Normally, the switch from daylight savings to normal time and vice versa (Which are we on now? I can never keep track.) is occasion for grumbling all across this great land, but today, in Colorado Springs at least, everyone wore a smile. Why? Sixty-seven degrees of brilliant sunshine, bucko.
It’s been a cold winter here, overcast and dreary since December. For the last few weeks we’ve been thankful that at least the sun is up (even if hidden behind the clouds) by the time we have to scrape our windshields and go to work. Then we sprang forward into darkness again, and the kids are starting two weeks of CSAP’s (Colorado’s contribution to No Child Left Untested), and the streets of our fair city are cratered like the moon after the iciest winter this century. But today, nobody cared.

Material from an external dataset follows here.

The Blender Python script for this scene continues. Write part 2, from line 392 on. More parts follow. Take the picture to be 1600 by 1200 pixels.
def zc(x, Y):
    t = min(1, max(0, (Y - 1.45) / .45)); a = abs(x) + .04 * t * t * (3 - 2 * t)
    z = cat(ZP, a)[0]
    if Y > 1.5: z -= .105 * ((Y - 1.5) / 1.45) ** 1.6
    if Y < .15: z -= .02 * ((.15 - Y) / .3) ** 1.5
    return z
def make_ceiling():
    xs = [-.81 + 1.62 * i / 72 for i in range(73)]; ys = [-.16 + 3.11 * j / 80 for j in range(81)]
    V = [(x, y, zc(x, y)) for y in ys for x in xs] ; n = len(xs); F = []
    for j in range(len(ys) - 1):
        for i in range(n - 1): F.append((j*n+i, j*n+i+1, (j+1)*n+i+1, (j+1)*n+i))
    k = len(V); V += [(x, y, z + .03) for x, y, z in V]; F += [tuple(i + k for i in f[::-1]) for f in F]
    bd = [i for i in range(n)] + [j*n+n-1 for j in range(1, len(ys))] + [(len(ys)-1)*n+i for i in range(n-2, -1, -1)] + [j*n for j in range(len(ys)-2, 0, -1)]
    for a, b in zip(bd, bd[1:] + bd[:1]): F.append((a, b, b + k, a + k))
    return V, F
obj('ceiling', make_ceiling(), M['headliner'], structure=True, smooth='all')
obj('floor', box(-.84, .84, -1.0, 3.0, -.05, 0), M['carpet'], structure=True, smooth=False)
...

How nice was it? So nice, that when I got home my cat went outside to romp instead of doing the usual, which is to try to herd me towards her food bowl. So nice (springing forward helped, too), that I got to take a hike in my canyon after work. So nice, that after my hike I got to join all the other motorcyclists in town in a massive pick-up game of Dodge the Potholes.
I was pretty cranky about CSAP’s, too, because we’re trying to finish up our stories. Remember the stories? Two mice, Samson and Tinkerbell, and their quest to bring cheese back into their lives? Well, there was time to squeeze in a quick session with 3rd grade first thing and another with 5th in the afternoon (which we took outside, squinting at the mysterious yellow orb like moles). And two of my 5th graders have done such a clever thing that I had to let off a great yawp of joy. Luckily, we were outside.
In Chelsea’s story, the mice needed to pick a lock, and decided to use tomato sauce as a lubricant. How can a mouse open a can of tomato sauce? A problem. Back at the ranch, Michaela’s mice had managed to get a cheese pizza delivered to their front porch. Just as her Samson and Tinkerbell had turned themselves into little beach balls by stuffing themselves with all the cheese from the pizza, Chelsea’s Samson and Tinkerbell came wandering by, scrounging together the materials they needed in order to put their own plan into action. After the initial shock of meeting another version of themselves (Did you ever see a science fiction movie in which it turns out there’s another earth just like ours, except that people write backwards and drive on the wrong side of the road, sharing our orbit but on the other side of the sun?), the two pairs of mice help each other out and, I assume (the stories aren’t quite finished yet), eat cheese happily ever after.
And tomorrow, it’s supposed to be sixty-nine.